--- Start of Information shown ---
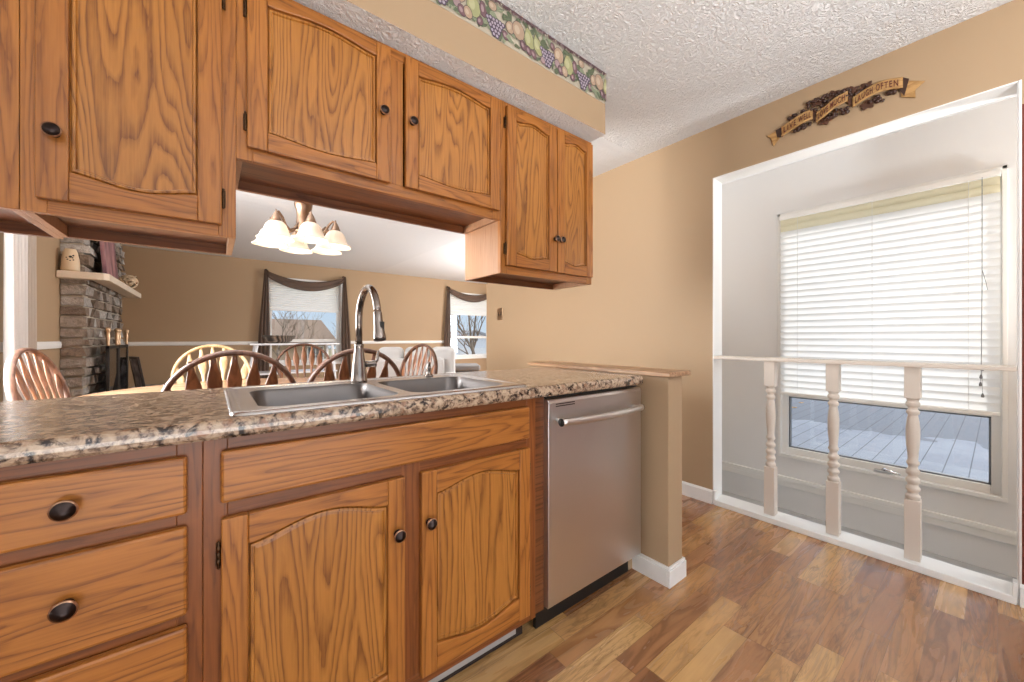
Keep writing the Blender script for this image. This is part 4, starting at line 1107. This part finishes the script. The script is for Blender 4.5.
# ------------------------------------------------------------------ tiered stand, basket, sofa
SWH = base_mat('white_lacquer', '#e9e8ea', .2)
ts = thing('tiered_stand', 'white two-tier stand with splayed legs in front of the far window', 'stand', (.86, 6.1, 0))
bm = new(); box(bm, .38, 1.46, 5.88, 6.28, .985, 1.008); part('top_shelf', bm, SWH, ts, bevel=.006)
bm = new(); box(bm, .30, 1.42, 5.86, 6.30, .60, .622); part('lower_shelf', bm, SWH, ts, bevel=.006)
for xa, xb, yy in ((.46, .28, 5.9), (.46, .28, 6.26), (1.36, 1.44, 5.9), (1.36, 1.44, 6.26)):
    bm = new(); tube(bm, [(xa, yy, .986), (xb, yy, 0)], .016, 8); part('leg', bm, SWH, ts)
bk = thing('wicker_basket', 'low dark wicker basket on top of the white tiered stand', 'basket', (.72, 6.06, 1.009))
WK = base_mat('dark_wicker', '#4a3f38', .7); g = N(WK); co = g.coords('Object')
wv = g.n('TexWave', wave_type='BANDS', bands_direction='DIAGONAL'); g.l(co, wv.inputs[0]); wv.inputs['Scale'].default_value = 14
g.color(g.mix(wv.outputs['Fac'], '#2f2926', '#8a7a6a')); g.bump(wv.outputs['Fac'], .6, .01)
bm = new(); lathe(bm, [(0, .0), (.10, .0), (.15, .03), (.19, .095), (.195, .10), (.185, .10), (.14, .035), (0, .012)], (.72, 6.06, 1.0085), seg=28)
part('bowl', bm, WK, bk)
bm = new(); tube(bm, [(.72+.192*math.cos(2*PI*k/28), 6.06+.192*math.sin(2*PI*k/28), 1.108) for k in range(28)], .009, 6, closed=True); part('rim', bm, WK, bk)

sf = thing('sofa', 'pale grey sofa with plump back cushions beyond the dining table', 'sofa', (2.15, 5.0, 0), math.radians(-28))
def lp(name, bm, mat, root, **kw): return link(name, bm, mat, root, **kw)
bm = new(); box(bm, -.46, .46, -.08, .08, .04, .80); lp('back', bm, SOFA, sf, bevel=.04, seg=4)
bm = new(); box(bm, -.46, .46, .08, .86, .06, .34); lp('base', bm, SOFA, sf, bevel=.03, seg=3)
for sg in (-1, 1):
    bm = new(); box(bm, sg*.46-(.17 if sg < 0 else 0), sg*.46+(.17 if sg > 0 else 0), -.08, .86, .04, .60); lp('arm', bm, SOFA, sf, bevel=.05, seg=4)
for k in range(3):
    bm = new(); x = -.45+k*.36; box(bm, x, x+.345 if k else x+.345, .06, .28, .44, .955); lp('back_cushion', bm, SOFA, sf, bevel=.08, seg=5)
for k in range(2):
    bm = new(); x = -.45+k*.46; box(bm, x, x+.44, .24, .86, .345, .49); lp('seat_cushion', bm, SOFA, sf, bevel=.05, seg=4)
ot = thing('ottoman', 'low grey upholstered ottoman under the far right window', 'ottoman', (3.54, 6.1, 0), math.radians(-28))
bm = new(); box(bm, -.36, .36, -.28, .28, .10, .50); lp('body', bm, SOFAD, ot, bevel=.04, seg=4)
bm = new(); box(bm, -.38, .38, -.30, .30, .50, .60); lp('cushion', bm, SOFAD, ot, bevel=.03, seg=4)
for sx in (-1, 1):
    for sy in (-1, 1):
        bm = new(); tube(bm, [(sx*.3, sy*.22, .11), (sx*.3, sy*.22, 0)], [.025, .018], 8); lp('foot', bm, CHAIRS_, ot)

# ------------------------------------------------------------------ uplight floor lamps added for ceiling fill, out of view
TL = {0: 'added bronze fill lamp in the kitchen behind the viewer', 1: 'added bronze fill lamp in the far kitchen corner behind the viewer', 2: 'added bronze fill lamp in the living room round the corner',
      3: 'added bronze fill lamp in the dining corner beside the cabinets', 4: 'added bronze fill lamp on the stair landing near the entry', 5: 'added bronze fill lamp on the stair landing behind the tan wall'}
for i_, (nm_, x, y, z, e_) in enumerate(FILL_LAMPS):
    zb = -.285 if i_ >= 4 else 0
    o = thing('fill_floor_lamp', TL[i_], 'fill lamp', (x, y, zb))
    bm = new(); lathe(bm, [(0, zb+.001), (.14, zb+.001), (.14, zb+.02), (.03, zb+.035), (0, zb+.036)], (x, y, 0), seg=24); part('base', bm, BRONZE, o)
    bm = new(); tube(bm, [(x, y, zb+.03), (x, y, z-.10)], .012, 10); part('pole', bm, BRONZE, o)
    bm = new(); lathe(bm, [(.02, z-.11), (.10, z-.08), (.17, z-.02), (.20, z+.02), (.195, z+.02), (.165, z-.015), (.09, z-.07), (0, z-.075)], (x, y, 0), seg=28); part('lamp_bowl', bm, BRONZE, o)
o = thing('fill_pendant', 'added bare bulb pendant for fill light, unseen in the stair hall', 'pendant lamp', (3.12, -.95, CZ))  # pendant added out of view to carry the stairwell fill light
bm = new(); tube(bm, [(3.12, -.95, 2.08), (3.12, -.95, CZ-.03)], .006, 8); lathe(bm, [(.06, CZ-.001), (.06, CZ-.02), (.02, CZ-.035), (0, CZ-.036)], (3.12, -.95, 0), seg=18); part('stem', bm, WHITE, o)
bm = new(); lathe(bm, [(0, -.06), (.02, -.055), (.03, -.03), (.02, .0), (.014, .03), (0, .03)], (3.12, -.95, 2.05), seg=14); part('bulb', bm, BULB, o)

# ------------------------------------------------------------------ outdoors
GZ = -2.2
bm = new(); box(bm, -60, 80, -40, 120, GZ-.3, GZ); struct('ground', bm, LAWN, 'dry winter lawn outside', 'ground')
bm = new(); box(bm, 3.745, 11.5, -4, 6.5, -.16, -.06)
struct('floor_deck', bm, DECKM, 'grey board deck outside the stairwell window', 'deck')
bm = new()
for yy in (-3.6, -1.2, 1.2, 3.6, 6.2): box(bm, 11.2, 11.34, yy-.07, yy+.07, GZ, -.16)
struct('trim_6', bm, DECKM, 'deck posts', 'trim')
Rl = random.Random(21)
def drop_leaf(x, y, z): 
    bm = new(); a = Rl.uniform(0, 6); pl = [(x+.05*math.cos(a+t)*(1 if i % 2 else .7), y+.035*math.sin(a+t)*(1 if i % 2 else .7)) for i, t in enumerate([2*PI*k/8 for k in range(8)])]
    prism(bm, pl, 'z', z, z+.006); return bm
LEAFM = base_mat('dry_leaf', '#b48a52', .8)
bm = new()
for i in range(60):
    x = 7.6+Rl.uniform(-.6, .6); y = 2.75+Rl.gauss(0, .35); b = drop_leaf(x, y, -.0595); me = bpy.data.meshes.new('tmp'); b.to_mesh(me); b.free(); bm.from_mesh(me); bpy.data.meshes.remove(me)
o = link('dry_leaves', bm, LEAFM); tag(o, 'dry tan leaves gathered at the far corner of the grey deck', 'leaves', kind='stuff')

def house(name, x, y, wx, wy, wall_h, roof_h, matw, matr, label, axis='x'):
    h = thing(name, label, 'house', (x, y, GZ))
    bm = new(); box(bm, x-wx/2, x+wx/2, y-wy/2, y+wy/2, GZ, GZ+wall_h)
    z0 = GZ+wall_h
    if axis == 'y': prism(bm, [(x-wx/2, z0), (x+wx/2, z0), (x, z0+roof_h-.15)], 'y', y-wy/2, y+wy/2)
    else: prism(bm, [(y-wy/2, z0), (y+wy/2, z0), (y, z0+roof_h-.15)], 'x', x-wx/2, x+wx/2)
    part('walls', bm, matw, h)
    bm = new(); o = .45
    if axis == 'y':
        k = roof_h/(wx/2)
        for sg in (-1, 1): prism(bm, [(x, z0+roof_h), (x, z0+roof_h-.2), (x+sg*(wx/2+o), z0-k*o-.2), (x+sg*(wx/2+o), z0-k*o)], 'y', y-wy/2-o, y+wy/2+o)
    else:
        k = roof_h/(wy/2)
        for sg in (-1, 1): prism(bm, [(y, z0+roof_h), (y, z0+roof_h-.2), (y+sg*(wy/2+o), z0-k*o-.2), (y+sg*(wy/2+o), z0-k*o)], 'x', x-wx/2-o, x+wx/2+o)
    part('roof', bm, matr, h); return h
h1 = house('neighbour_house', 0.3, 28, 10, 8, 3.2, 1.28, SIDEB, ROOFB, 'tan house with a brown shingle roof outside the far window')
for xx in (1.6, 4.2):
    bm = new(); box(bm, xx, xx+.85, 23.92, 23.99, -.1, .62); f_ = part('window', bm, WHITE, h1)
    bm = new(); box(bm, xx+.06, xx+.4, 23.90, 23.925, -.04, .56); box(bm, xx+.45, xx+.79, 23.90, 23.925, -.04, .56); part('pane', bm, WINDK, h1, f_)
h2 = house('garage', 22.0, 38.5, 11, 8, 2.6, 1.5, SIDEW, ROOFG, 'white gabled garage outside the far right window', 'y')
bm = new(); box(bm, 20.2, 24.4, 34.42, 34.49, GZ+.05, GZ+2.2); part('garage_door', bm, SHADE if False else WHITE, h2)
bm = new(); box(bm, 21.6, 22.4, 34.42, 34.49, GZ+3.0, GZ+3.5); part('gable_vent', bm, WINDK, h2)
bm = new(); box(bm, 12, 30, 14, 34.4, GZ, GZ+.02); struct('ground_driveway', bm, DRIVE, 'pale concrete driveway before the garage', 'driveway')
def tree(x, y, hgt, seed, label, spread=.5):
    rn = random.Random(seed); bm = new()
    def br(p, d, l, r, lev):
        n = 3; pts = [p]; q = p.copy(); dd = d.copy()
        for i in range(n):
            dd = (dd+Vector((rn.uniform(-.16, .16), rn.uniform(-.16, .16), rn.uniform(-.02, .12)))).normalized(); q = q+dd*l/n; pts.append(q.copy())
        tube(bm, pts, [r, r*.85, r*.7, r*.55], 5 if lev < 2 else 3)
        if lev < 5:
            for i in range(3 if lev < 4 else 4):
                b = pts[rn.choice([1, 2, 3, 3])]; a = rn.uniform(0, 2*PI)
                nd = (dd+Vector((math.cos(a), math.sin(a), rn.uniform(-.1, .5)))*spread*rn.uniform(.8, 1.4)).normalized()
                br(b, nd, l*rn.uniform(.62, .8), r*.55, lev+1)
    br(Vector((x, y, GZ)), Vector((0, 0, 1)), hgt*.32, hgt*.016, 0)
    o = link('bare_tree', bm, BARK); tag(o, label, 'tree', 'bare winter trees outside'); return o
tree(2.45, 18, 6.2, 1, 'bare tree in front of the brown-roofed house, at the left of the far window', .6)
tree(4.3, 20, 5.0, 9, 'bare small tree near the middle of the brown-roofed house')
tree(14.6, 22.6, 9.5, 3, 'bare tree left of the garage in the far right window', .55)
tree(18.4, 29, 11, 4, 'bare tree before the garage in the far right window', .55)
tree(21, 48, 15, 6, 'tall bare tree behind the garage', .55)
tree(31, 56, 15, 8, 'tall bare tree farthest right behind the garage', .55)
--- End of Information shown ---
**Direction:**
Starting at the top of the listing above, please restate word for word each line up to and including the one that holds "part('rim', bm, WK, bk)", omitting every image.

**Reply:**
Keep writing the Blender script for this image. This is part 4, starting at line 1107. This part finishes the script. The script is for Blender 4.5.
# ------------------------------------------------------------------ tiered stand, basket, sofa
SWH = base_mat('white_lacquer', '#e9e8ea', .2)
ts = thing('tiered_stand', 'white two-tier stand with splayed legs in front of the far window', 'stand', (.86, 6.1, 0))
bm = new(); box(bm, .38, 1.46, 5.88, 6.28, .985, 1.008); part('top_shelf', bm, SWH, ts, bevel=.006)
bm = new(); box(bm, .30, 1.42, 5.86, 6.30, .60, .622); part('lower_shelf', bm, SWH, ts, bevel=.006)
for xa, xb, yy in ((.46, .28, 5.9), (.46, .28, 6.26), (1.36, 1.44, 5.9), (1.36, 1.44, 6.26)):
    bm = new(); tube(bm, [(xa, yy, .986), (xb, yy, 0)], .016, 8); part('leg', bm, SWH, ts)
bk = thing('wicker_basket', 'low dark wicker basket on top of the white tiered stand', 'basket', (.72, 6.06, 1.009))
WK = base_mat('dark_wicker', '#4a3f38', .7); g = N(WK); co = g.coords('Object')
wv = g.n('TexWave', wave_type='BANDS', bands_direction='DIAGONAL'); g.l(co, wv.inputs[0]); wv.inputs['Scale'].default_value = 14
g.color(g.mix(wv.outputs['Fac'], '#2f2926', '#8a7a6a')); g.bump(wv.outputs['Fac'], .6, .01)
bm = new(); lathe(bm, [(0, .0), (.10, .0), (.15, .03), (.19, .095), (.195, .10), (.185, .10), (.14, .035), (0, .012)], (.72, 6.06, 1.0085), seg=28)
part('bowl', bm, WK, bk)
bm = new(); tube(bm, [(.72+.192*math.cos(2*PI*k/28), 6.06+.192*math.sin(2*PI*k/28), 1.108) for k in range(28)], .009, 6, closed=True); part('rim', bm, WK, bk)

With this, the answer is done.